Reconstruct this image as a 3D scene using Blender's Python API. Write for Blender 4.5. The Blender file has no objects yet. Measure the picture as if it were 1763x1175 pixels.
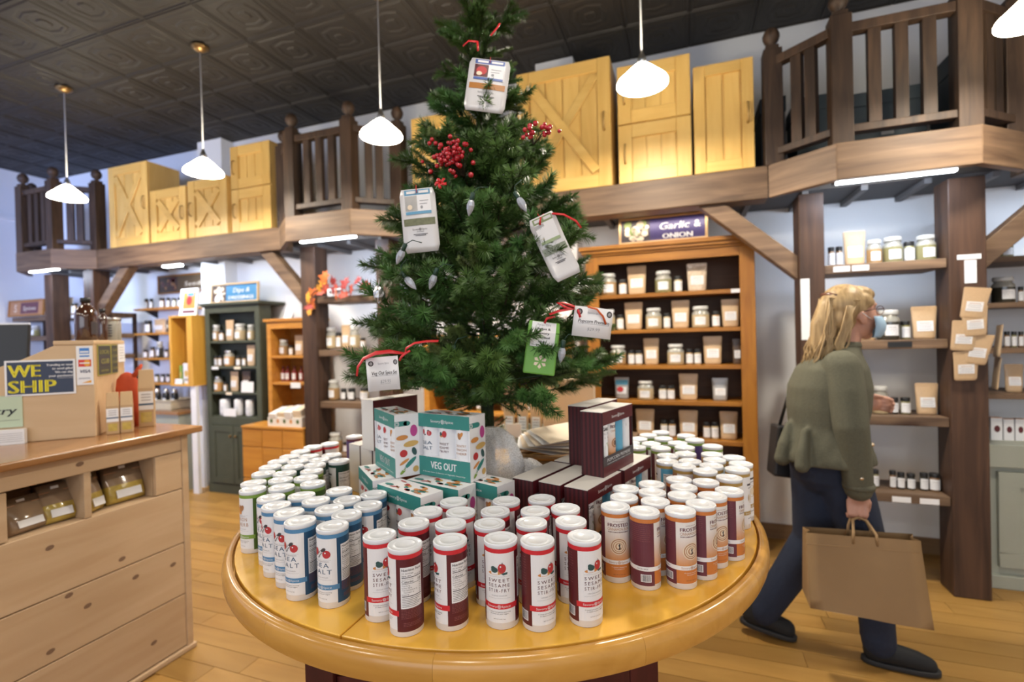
import bpy, bmesh, math, random
from mathutils import Vector, Matrix, Euler
random.seed(11)
scene = bpy.context.scene
COL = scene.collection
R_ = math.radians

# ---------------------------------------------------------------- camera
YAW, ROLL, PITCH, EYE = R_(19.5), R_(1.43), R_(-0.5), 1.44
_fw = Vector((-math.sin(YAW), math.cos(YAW), 0)); _ri = Vector((math.cos(YAW), math.sin(YAW), 0)); _up = Vector((0, 0, 1))
FWD = _fw * math.cos(PITCH) + _up * math.sin(PITCH)
_u0 = _up * math.cos(PITCH) - _fw * math.sin(PITCH)
CUP = _u0 * math.cos(ROLL) + _ri * math.sin(ROLL)
CRI = _ri * math.cos(ROLL) - _u0 * math.sin(ROLL)
cam = bpy.data.cameras.new('camera')
cam.sensor_fit = 'HORIZONTAL'; cam.sensor_width = 36.0; cam.lens = 840.0 / 1763.0 * 36.0
cam.clip_start = 0.05; cam.clip_end = 80
cam.dof.use_dof = True; cam.dof.focus_distance = 0.98; cam.dof.aperture_fstop = 2.5
camo = bpy.data.objects.new('camera', cam); COL.objects.link(camo)
mw = Matrix.Identity(4)
for i in range(3):
    mw[i][0] = CRI[i]; mw[i][1] = CUP[i]; mw[i][2] = -FWD[i]
mw[2][3] = EYE
camo.matrix_world = mw
scene.camera = camo

# ---------------------------------------------------------------- world, lights, exposure
w = bpy.data.worlds.new('daylight'); scene.world = w; w.use_nodes = True
w.node_tree.nodes['Background'].inputs[0].default_value = (0.62, 0.74, 1.0, 1)
w.node_tree.nodes['Background'].inputs[1].default_value = 0.55
vs = scene.view_settings
vs.view_transform = 'Standard'; vs.look = 'None'; vs.gamma = 1.0; vs.use_curve_mapping = False
vs.exposure = 0.0

def area(name, loc, aim, sx, sy, power, col, spread=180):
    l = bpy.data.lights.new(name, 'AREA'); l.shape = 'RECTANGLE'; l.size = sx; l.size_y = sy; l.energy = power; l.color = col
    o = bpy.data.objects.new(name, l); COL.objects.link(o); o.location = loc
    l.spread = R_(spread); o.rotation_euler = (Vector(aim) - Vector(loc)).to_track_quat('-Z', 'Y').to_euler(); return o
def disk(name, loc, power, col, size):
    l = bpy.data.lights.new(name, 'AREA'); l.shape = 'DISK'; l.size = size; l.energy = power; l.color = col
    o = bpy.data.objects.new(name, l); COL.objects.link(o); o.location = loc; return o
def point(name, loc, power, col, rad):
    l = bpy.data.lights.new(name, 'POINT'); l.energy = power; l.color = col; l.shadow_soft_size = rad
    o = bpy.data.objects.new(name, l); COL.objects.link(o); o.location = loc; return o
# daylight through the shop front behind the photographer
area('shopfront_daylight', (0.5, -5.4, 1.75), (-0.5, 2.0, 1.3), 7.5, 2.6, 130, (0.84, 0.91, 1.0))
area('left_wall_daylight', (-4.4, -5.0, 1.9), (-7.3, 2.6, 2.5), 2.4, 2.4, 85, (0.38, 0.52, 1.0), 55)  # narrow blue area light aimed at the left wall; no side window here
WARM = (1.0, 0.91, 0.78)
# the further rows of ceiling lamps over the sales floor behind the photographer
for lx in (-4.6, -3.1, -1.65, -0.2, 1.3):
    disk('ceiling_lamp_light', (lx, -0.85, 2.62), 13, WARM, 0.27)
    disk('ceiling_lamp_light', (lx, 0.82, 2.62), 7, WARM, 0.27)

# ---------------------------------------------------------------- helpers
def put(o, label=None, cat=None, group=None, kind=None):
    if label: o['label'] = label
    if cat: o['category'] = cat
    if group: o['group'] = group
    if kind: o['kind'] = kind
    return o
def empty(name, loc=(0, 0, 0), rz=0.0, label=None, cat=None, group=None, kind=None, rot=None):
    o = bpy.data.objects.new(name, None); COL.objects.link(o); o.location = loc
    o.rotation_euler = rot if rot else (0, 0, rz); o.empty_display_size = 0.05
    return put(o, label, cat, group, kind)
def link(name, me, parent=None, loc=(0, 0, 0), rot=(0, 0, 0), scale=None):
    o = bpy.data.objects.new(name, me); COL.objects.link(o); o.location = loc; o.rotation_euler = rot
    if scale: o.scale = scale
    if parent: o.parent = parent
    return o
def copy_tree(o, parent=None):
    c = o.copy(); COL.objects.link(c); c.parent = parent
    for ch in list(o.children): copy_tree(ch, c)
    return c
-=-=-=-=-
_CHALLENGE_
Omit the pictures, then repeat exactly each line from the beginning of the listing through the line with "vs.exposure = 0.0".

_OUTPUT OF THE TASK_
Reconstruct this image as a 3D scene using Blender's Python API. Write for Blender 4.5. The Blender file has no objects yet. Measure the picture as if it were 1763x1175 pixels.
import bpy, bmesh, math, random
from mathutils import Vector, Matrix, Euler
random.seed(11)
scene = bpy.context.scene
COL = scene.collection
R_ = math.radians

# ---------------------------------------------------------------- camera
YAW, ROLL, PITCH, EYE = R_(19.5), R_(1.43), R_(-0.5), 1.44
_fw = Vector((-math.sin(YAW), math.cos(YAW), 0)); _ri = Vector((math.cos(YAW), math.sin(YAW), 0)); _up = Vector((0, 0, 1))
FWD = _fw * math.cos(PITCH) + _up * math.sin(PITCH)
_u0 = _up * math.cos(PITCH) - _fw * math.sin(PITCH)
CUP = _u0 * math.cos(ROLL) + _ri * math.sin(ROLL)
CRI = _ri * math.cos(ROLL) - _u0 * math.sin(ROLL)
cam = bpy.data.cameras.new('camera')
cam.sensor_fit = 'HORIZONTAL'; cam.sensor_width = 36.0; cam.lens = 840.0 / 1763.0 * 36.0
cam.clip_start = 0.05; cam.clip_end = 80
cam.dof.use_dof = True; cam.dof.focus_distance = 0.98; cam.dof.aperture_fstop = 2.5
camo = bpy.data.objects.new('camera', cam); COL.objects.link(camo)
mw = Matrix.Identity(4)
for i in range(3):
    mw[i][0] = CRI[i]; mw[i][1] = CUP[i]; mw[i][2] = -FWD[i]
mw[2][3] = EYE
camo.matrix_world = mw
scene.camera = camo

# ---------------------------------------------------------------- world, lights, exposure
w = bpy.data.worlds.new('daylight'); scene.world = w; w.use_nodes = True
w.node_tree.nodes['Background'].inputs[0].default_value = (0.62, 0.74, 1.0, 1)
w.node_tree.nodes['Background'].inputs[1].default_value = 0.55
vs = scene.view_settings
vs.view_transform = 'Standard'; vs.look = 'None'; vs.gamma = 1.0; vs.use_curve_mapping = False
vs.exposure = 0.0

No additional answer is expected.